--- TASK REQUIREMENTS ---
Transcribe the records below in full; pictures stay out of the copy.

◆ ◆ ◆ ◆

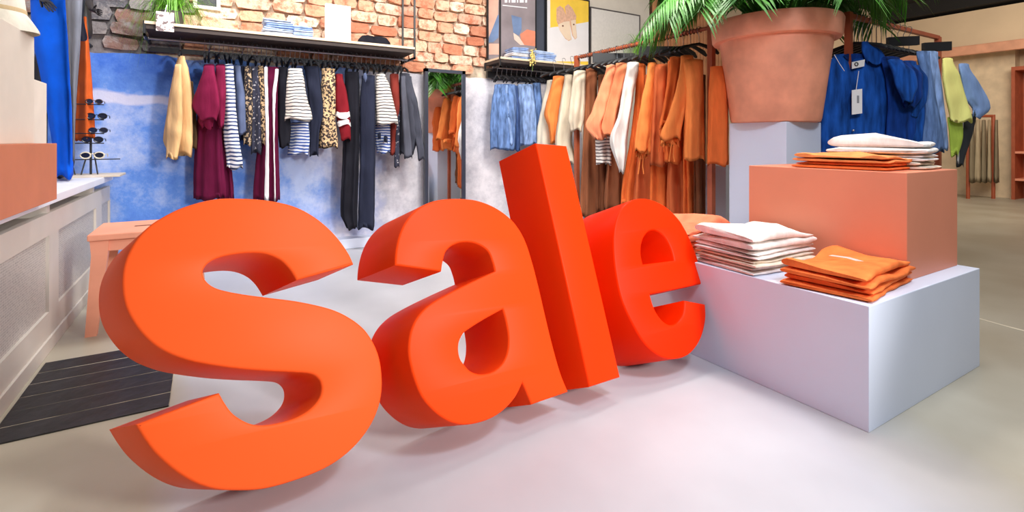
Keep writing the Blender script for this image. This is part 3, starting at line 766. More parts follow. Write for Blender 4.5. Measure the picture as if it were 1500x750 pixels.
disc = boxo('display_tray', (gx-0.16, gx+0.2, Yg-0.16, Yg+0.16, 0.815, 0.832), mat('birch_tray', (214, 200, 180), 0.6), bev=0.004)
tag(disc, 'thin beige tray under the wire sunglasses stand on the sill', 'tray')
def glasses(x, y, z, m, label, s=1.0, rot=0.0):
    rt = root('sunglasses', (x, y, z), label, 'sunglasses', None)
    for sx in (-1, 1):
        bm = bmesh.new()
        pts = [Vector((x+sx*0.036*s+0.027*s*math.cos(a), y, z+0.024*s+0.021*s*math.sin(a))) for a in [2*math.pi*k/14 for k in range(15)]]
        tube(bm, pts, 0.0045*s, 5); rim_ = finish('rim', bm, m, rt, smooth=True)
        bm = bmesh.new(); vs = [bm.verts.new(p+Vector((0, dy_, 0))) for dy_ in (-0.001, 0.001) for p in pts[:-1]]
        n = 14
        bm.faces.new(vs[:n]); bm.faces.new(vs[n:][::-1])
        for k in range(n): bm.faces.new((vs[k], vs[(k+1) % n], vs[n+(k+1) % n], vs[n+k]))
        finish('lens', bm, mat('dark_lens', (30, 34, 50), 0.15, var=0), rim_)
        tubeo('temple', [(x+sx*0.063*s, y, z+0.03*s), (x+sx*0.066*s, y+0.10*s, z+0.03*s), (x+sx*0.064*s, y+0.12*s, z+0.012*s)], 0.003*s, m, rt, n=5)
    tubeo('bridge', [(x-0.010*s, y, z+0.030*s), (x, y-0.002, z+0.036*s), (x+0.010*s, y, z+0.030*s)], 0.003*s, m, rt, n=5)
glasses(gx+0.02, Yg-0.065, shelfz[0]+0.004, mat('cream_rim', (232, 220, 190), 0.4), 'cream rimmed round sunglasses on the lowest arm of the wire stand', 1.15)
glasses(gx+0.02, Yg-0.065, shelfz[1]+0.004, mat('black_rim', (20, 20, 24), 0.3), 'black sunglasses just under the burnt orange skirt', 1.0)
glasses(gx+0.055, Yg-0.065, shelfz[2]+0.004, mat('wire_rim', (40, 44, 60), 0.3), 'thin wire rimmed sunglasses on the stand\'s middle arm', 0.9)
glasses(gx+0.045, Yg-0.065, shelfz[3]+0.004, mat('black_rim', (20, 20, 24), 0.3), 'black sunglasses on the stand\'s fourth arm from below', 1.0)
glasses(gx+0.03, Yg-0.065, shelfz[4]+0.004, mat('brown_rim', (60, 44, 40), 0.3), 'brown sunglasses topmost on the wire stand', 0.8)

# ---- stool
stl = root('stool', (-0.33, 3.79, 0), 'peach painted wooden stool with splayed legs behind the letter s', 'stool')
zt_ = 0.578
bm = bmesh.new()
sx0, sx1, sy0, sy1 = -0.585, -0.05, 3.545, 4.03
box(bm, sx0, sx1, sy0, sy1, zt_-0.035, zt_, bev=0.006)
finish('seat', bm, M_WOODP, stl)
boxo('hand_slot', (-0.40, -0.27, 3.77, 3.80, zt_-0.001, zt_+0.0012), mat('slot_shadow', (110, 66, 50), 0.8), stl)
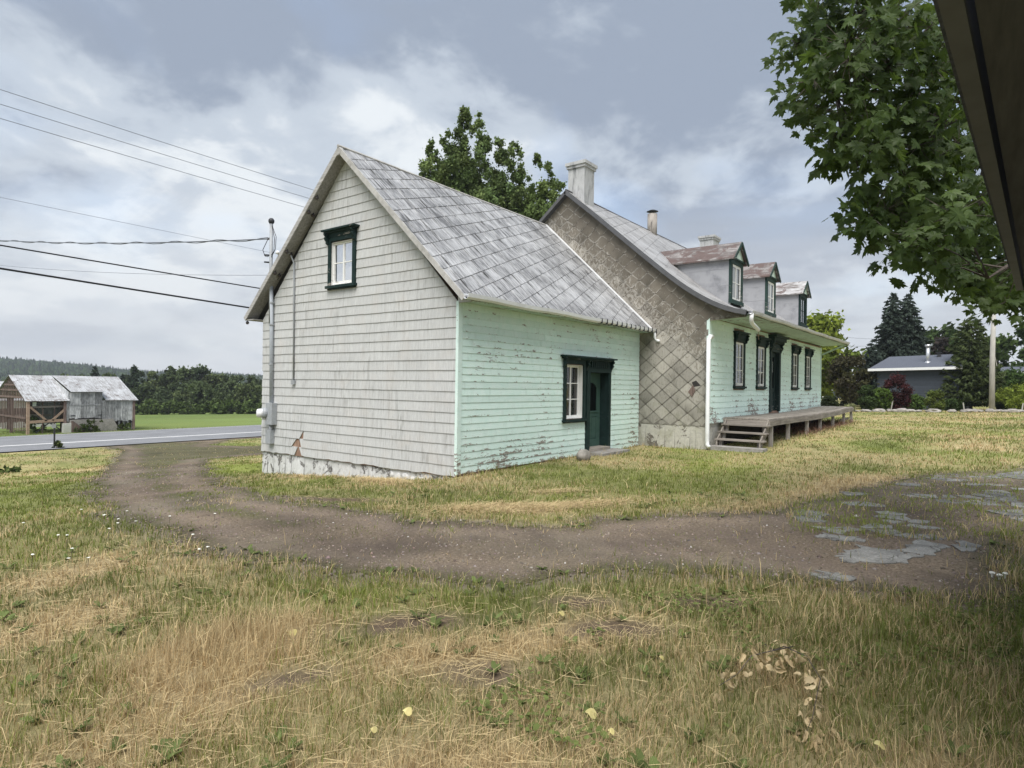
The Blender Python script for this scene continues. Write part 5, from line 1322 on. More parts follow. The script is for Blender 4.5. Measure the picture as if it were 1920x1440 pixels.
# ---------------------------------------------------------------- electrical things on the gable
def electrics():
    M = empty('service_mast', (-.05, 6.27, 1.25), 'grey steel service mast running up the white gable past the eave', 'conduit')
    MB().tube([(-.06, 6.23, 1.25), (-.07, 6.25, 3.0), (-.09, 6.27, 4.4), (-.36, 6.05, 5.0), (-.36, 6.05, 5.60)][:3], .05, 10).build('conduit', 'pipe_grey', M, True)
    MB().tube([(-.09, 6.27, 3.2), (-.10, 6.28, 5.78)], .042, 10).build('upper_conduit', 'grey_metal', M, True)
    MB().blob((-.10, 6.28, 5.83), (.075, .075, .085), 3, 1, .05).build('weatherhead', 'dark_metal', M, True)
    for z in (2.2, 3.2, 3.75): MB().tube([(-.075, 6.25, z), (-.075, 6.25, z + .04)], .062, 10).build('strap', 'grey_metal', M)
    MB().tube([(-.10, 6.25, 5.72), (-.13, 6.08, 5.35), (-.12, 6.12, 5.05), (-.11, 6.27, 4.95)], .008, 5).build('lead_wire', 'cable_black', M)
    MB().tube([(-.10, 6.26, 5.74), (-.12, 6.03, 5.40), (-.12, 6.05, 5.1), (-.11, 6.26, 4.90)], .008, 5).build('lead_wire', 'cable_black', M)
    MB().tube([(-.10, 6.28, 5.40), (-.10, 6.40, 5.40)], .03, 8).build('clevis', 'insulator', M)
    MB().tube([(-.1, 6.42, 5.4), (-.1, 6.65, 5.15), (-.1, 6.55, 4.98), (-.1, 6.42, 4.95), (-.1, 6.29, 5.0)], .009, 5).build('lead_wire', 'cable_black', M)
    for z in (4.98, 4.80): MB().tube([(-.1, 6.36, z), (-.1, 6.56, z + .03)], .022, 6).build('splice', 'cable_black', M)
    B = empty('electric_meter', (-.05, 6.27, .75), 'grey meter box with round glass meter at the left of the gable', 'meter')
    MB().box(-.16, -.014, 6.05, 6.32, .70, 1.24).build('cabinet', 'grey_metal', B)
    MB().tube([(-.10, 6.35, .98), (-.20, 6.40, .98)], .14, 16).build('socket', 'grey_metal', B, True)
    MB().tube([(-.19, 6.395, .98), (-.25, 6.42, .98), (-.31, 6.445, .98), (-.33, 6.455, .98)], [.115, .115, .105, .06], 16).build('meter_glass', 'white_metal', B, True)
    MB().tube([(-.07, 6.22, .70), (-.07, 6.22, .50)], .05, 8).build('nipple', 'grey_metal', B, True)
    MB().box(-.13, -.014, 6.15, 6.36, .22, .56).build('lower_box', 'grey_metal', B)
    c = empty('thin_conduit', (-.05, 5.33, 1.75), 'thin grey conduit with bent top beside the attic window', 'conduit')
    MB().tube([(-.28, 5.62, 4.92), (-.20, 5.52, 4.98), (-.10, 5.44, 4.90), (-.04, 5.38, 4.70), (-.035, 5.36, 4.2), (-.035, 5.33, 1.8)], .022, 8).build('pipe', 'grey_metal', c, True)
    MB().box(-.07, -.014, 5.27, 5.39, 1.72, 1.82).build('end_box', 'grey_metal', c)
    MB().blob((-.30, 5.66, 4.93), (.05, .05, .05), 4, 1, .1).build('head', 'white_metal', c, True)
    for i, (t, a) in enumerate(((.30, 'x'), (.31, 'y'), (.53, 'x'), (.54, 'y'), (.66, 'x'), (.67, 'y'), (.985, 'x'), (.22, 'x'))):
        s = t * 5.2; y = RIDGE_Y + s * RC; z = RIDGE_Z - s * RS - .13
        x = -.22 if a == 'x' else -.08
        k = empty('insulator', (x, y, z), ['porcelain insulator highest of those under the rake, near its edge', 'porcelain insulator second highest under the rake, near the wall', 'insulator midway down the rake near its edge', 'insulator midway down the rake near the wall', 'insulator low on the rake near its edge, above the thin conduit', 'insulator low on the rake near the wall, above the thin conduit', 'insulator at the lowest tip of the left rake', 'curled hook insulator near the top of the left rake'][i], 'insulator', 'insulators under the rake')
        MB().tube([(x, y, z + .04), (x, y + .03, z - .06)], .012, 6).build('pin', 'dark_metal', k); MB().tube([(x, y + .02, z - .03), (x, y + .03, z - .06), (x, y + .045, z - .10)], [.03, .045, .03], 8).build('knob', 'insulator', k, True)
electrics()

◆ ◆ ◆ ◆

--- WRITTEN REPLY ---
Keep writing the Blender script for this image. This is part 3, starting at line 766. More parts follow. Write for Blender 4.5. Measure the picture as if it were 1500x750 pixels.
disc = boxo('display_tray', (gx-0.16, gx+0.2, Yg-0.16, Yg+0.16, 0.815, 0.832), mat('birch_tray', (214, 200, 180), 0.6), bev=0.004)
tag(disc, 'thin beige tray under the wire sunglasses stand on the sill', 'tray')
def glasses(x, y, z, m, label, s=1.0, rot=0.0):
    rt = root('sunglasses', (x, y, z), label, 'sunglasses', None)
    for sx in (-1, 1):
        bm = bmesh.new()
        pts = [Vector((x+sx*0.036*s+0.027*s*math.cos(a), y, z+0.024*s+0.021*s*math.sin(a))) for a in [2*math.pi*k/14 for k in range(15)]]
        tube(bm, pts, 0.0045*s, 5); rim_ = finish('rim', bm, m, rt, smooth=True)
        bm = bmesh.new(); vs = [bm.verts.new(p+Vector((0, dy_, 0))) for dy_ in (-0.001, 0.001) for p in pts[:-1]]
        n = 14
        bm.faces.new(vs[:n]); bm.faces.new(vs[n:][::-1])
        for k in range(n): bm.faces.new((vs[k], vs[(k+1) % n], vs[n+(k+1) % n], vs[n+k]))
        finish('lens', bm, mat('dark_lens', (30, 34, 50), 0.15, var=0), rim_)
        tubeo('temple', [(x+sx*0.063*s, y, z+0.03*s), (x+sx*0.066*s, y+0.10*s, z+0.03*s), (x+sx*0.064*s, y+0.12*s, z+0.012*s)], 0.003*s, m, rt, n=5)
    tubeo('bridge', [(x-0.010*s, y, z+0.030*s), (x, y-0.002, z+0.036*s), (x+0.010*s, y, z+0.030*s)], 0.003*s, m, rt, n=5)
glasses(gx+0.02, Yg-0.065, shelfz[0]+0.004, mat('cream_rim', (232, 220, 190), 0.4), 'cream rimmed round sunglasses on the lowest arm of the wire stand', 1.15)
glasses(gx+0.02, Yg-0.065, shelfz[1]+0.004, mat('black_rim', (20, 20, 24), 0.3), 'black sunglasses just under the burnt orange skirt', 1.0)
glasses(gx+0.055, Yg-0.065, shelfz[2]+0.004, mat('wire_rim', (40, 44, 60), 0.3), 'thin wire rimmed sunglasses on the stand\'s middle arm', 0.9)
glasses(gx+0.045, Yg-0.065, shelfz[3]+0.004, mat('black_rim', (20, 20, 24), 0.3), 'black sunglasses on the stand\'s fourth arm from below', 1.0)
glasses(gx+0.03, Yg-0.065, shelfz[4]+0.004, mat('brown_rim', (60, 44, 40), 0.3), 'brown sunglasses topmost on the wire stand', 0.8)

# ---- stool
stl = root('stool', (-0.33, 3.79, 0), 'peach painted wooden stool with splayed legs behind the letter s', 'stool')
zt_ = 0.578
bm = bmesh.new()
sx0, sx1, sy0, sy1 = -0.585, -0.05, 3.545, 4.03
box(bm, sx0, sx1, sy0, sy1, zt_-0.035, zt_, bev=0.006)
finish('seat', bm, M_WOODP, stl)
boxo('hand_slot', (-0.40, -0.27, 3.77, 3.80, zt_-0.001, zt_+0.0012), mat('slot_shadow', (110, 66, 50), 0.8), stl)
The Blender Python script for this scene continues. Write part 5, from line 1322 on. More parts follow. The script is for Blender 4.5. Measure the picture as if it were 1920x1440 pixels.
# ---------------------------------------------------------------- electrical things on the gable
def electrics():
    M = empty('service_mast', (-.05, 6.27, 1.25), 'grey steel service mast running up the white gable past the eave', 'conduit')
    MB().tube([(-.06, 6.23, 1.25), (-.07, 6.25, 3.0), (-.09, 6.27, 4.4), (-.36, 6.05, 5.0), (-.36, 6.05, 5.60)][:3], .05, 10).build('conduit', 'pipe_grey', M, True)
    MB().tube([(-.09, 6.27, 3.2), (-.10, 6.28, 5.78)], .042, 10).build('upper_conduit', 'grey_metal', M, True)
    MB().blob((-.10, 6.28, 5.83), (.075, .075, .085), 3, 1, .05).build('weatherhead', 'dark_metal', M, True)
    for z in (2.2, 3.2, 3.75): MB().tube([(-.075, 6.25, z), (-.075, 6.25, z + .04)], .062, 10).build('strap', 'grey_metal', M)
    MB().tube([(-.10, 6.25, 5.72), (-.13, 6.08, 5.35), (-.12, 6.12, 5.05), (-.11, 6.27, 4.95)], .008, 5).build('lead_wire', 'cable_black', M)
    MB().tube([(-.10, 6.26, 5.74), (-.12, 6.03, 5.40), (-.12, 6.05, 5.1), (-.11, 6.26, 4.90)], .008, 5).build('lead_wire', 'cable_black', M)
    MB().tube([(-.10, 6.28, 5.40), (-.10, 6.40, 5.40)], .03, 8).build('clevis', 'insulator', M)
    MB().tube([(-.1, 6.42, 5.4), (-.1, 6.65, 5.15), (-.1, 6.55, 4.98), (-.1, 6.42, 4.95), (-.1, 6.29, 5.0)], .009, 5).build('lead_wire', 'cable_black', M)
    for z in (4.98, 4.80): MB().tube([(-.1, 6.36, z), (-.1, 6.56, z + .03)], .022, 6).build('splice', 'cable_black', M)
    B = empty('electric_meter', (-.05, 6.27, .75), 'grey meter box with round glass meter at the left of the gable', 'meter')
    MB().box(-.16, -.014, 6.05, 6.32, .70, 1.24).build('cabinet', 'grey_metal', B)
    MB().tube([(-.10, 6.35, .98), (-.20, 6.40, .98)], .14, 16).build('socket', 'grey_metal', B, True)
    MB().tube([(-.19, 6.395, .98), (-.25, 6.42, .98), (-.31, 6.445, .98), (-.33, 6.455, .98)], [.115, .115, .105, .06], 16).build('meter_glass', 'white_metal', B, True)
    MB().tube([(-.07, 6.22, .70), (-.07, 6.22, .50)], .05, 8).build('nipple', 'grey_metal', B, True)
    MB().box(-.13, -.014, 6.15, 6.36, .22, .56).build('lower_box', 'grey_metal', B)
    c = empty('thin_conduit', (-.05, 5.33, 1.75), 'thin grey conduit with bent top beside the attic window', 'conduit')
    MB().tube([(-.28, 5.62, 4.92), (-.20, 5.52, 4.98), (-.10, 5.44, 4.90), (-.04, 5.38, 4.70), (-.035, 5.36, 4.2), (-.035, 5.33, 1.8)], .022, 8).build('pipe', 'grey_metal', c, True)
    MB().box(-.07, -.014, 5.27, 5.39, 1.72, 1.82).build('end_box', 'grey_metal', c)
    MB().blob((-.30, 5.66, 4.93), (.05, .05, .05), 4, 1, .1).build('head', 'white_metal', c, True)
    for i, (t, a) in enumerate(((.30, 'x'), (.31, 'y'), (.53, 'x'), (.54, 'y'), (.66, 'x'), (.67, 'y'), (.985, 'x'), (.22, 'x'))):
        s = t * 5.2; y = RIDGE_Y + s * RC; z = RIDGE_Z - s * RS - .13
        x = -.22 if a == 'x' else -.08
        k = empty('insulator', (x, y, z), ['porcelain insulator highest of those under the rake, near its edge', 'porcelain insulator second highest under the rake, near the wall', 'insulator midway down the rake near its edge', 'insulator midway down the rake near the wall', 'insulator low on the rake near its edge, above the thin conduit', 'insulator low on the rake near the wall, above the thin conduit', 'insulator at the lowest tip of the left rake', 'curled hook insulator near the top of the left rake'][i], 'insulator', 'insulators under the rake')
        MB().tube([(x, y, z + .04), (x, y + .03, z - .06)], .012, 6).build('pin', 'dark_metal', k); MB().tube([(x, y + .02, z - .03), (x, y + .03, z - .06), (x, y + .045, z - .10)], [.03, .045, .03], 8).build('knob', 'insulator', k, True)
electrics()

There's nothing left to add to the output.